Jürgen Kerner, Zweiter Vorsitzender der IG Metall, sagte, die von der Bundesregierung geplante Deckelung der Stromnetzentgelte bei drei Cent dürfe nicht erst mit der nächsten Regierung umgesetzt werden. «Wir brauchen jetzt einen international wettbewerbsfähigen Strompreis.» 

Tekin Nasikkol, Gesamtbetriebsratsvorsitzender der Thyssenkrupp Steel Europe AG, forderte, gezielte industriepolitische Maßnahmen müssten sofort auf die Tagesordnung kommen und umgesetzt werden. «Sonst verlieren wir in unseren Schlüsselindustrien immer mehr an Wettbewerb und somit an Zukunft.»

Grüner Umbau 

Die Stahlindustrie ist einer der größten CO2-Emittenten. Die Bundesregierung fördert den «grünen» Umbau mit Milliardensummen. Die Stahlindustrie ist dafür auf große Mengen von Wasserstoff angewiesen. Beim Aufbau eines Versorgungsnetzes aber drohen Verzögerungen. Thyssenkrupp-Chef Miguel López hatte einen schnelleren Aufbau eines Wasserstoff-Pipelinenetzes in Europa gefordert. 
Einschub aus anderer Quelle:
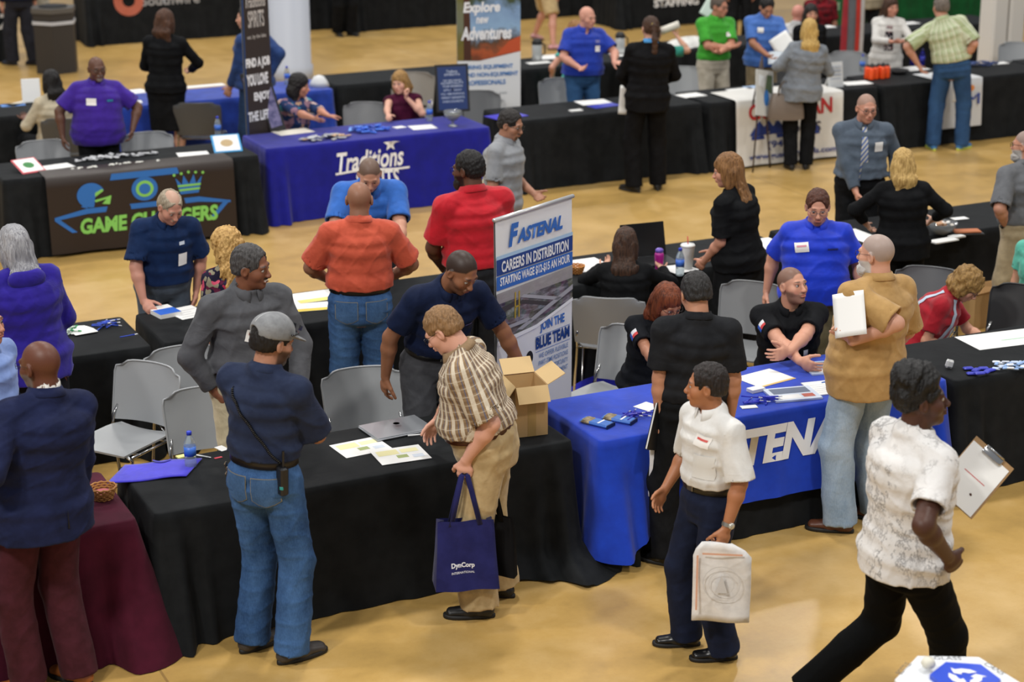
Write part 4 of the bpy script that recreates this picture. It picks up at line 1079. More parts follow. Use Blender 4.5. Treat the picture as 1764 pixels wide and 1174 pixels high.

Union spricht von «Show-Gipfel»

Die wirtschaftspolitische Sprecherin der CDU/CSU-Bundestagsfraktion, Julia Klöckner, sprach von einem «Show-Gipfel» im Kanzleramt. «Die Restampel hat keine Mehrheit mehr und kann nichts mehr aus eigener Kraft umsetzen.» 

Der Linke-Wirtschaftspolitiker Jörg Cezanne sagte, die Ampel habe in zwei zentralen Punkten versagt. Es sei kein Industriestrompreis umgesetzt worden, und es sei nicht für eine Streckung der Netzentgelte durch Kredite gesorgt worden: «Jetzt laufen viele Elektrostahlkocher akut Gefahr, durch diese Kostenexplosion pleitezugehen.»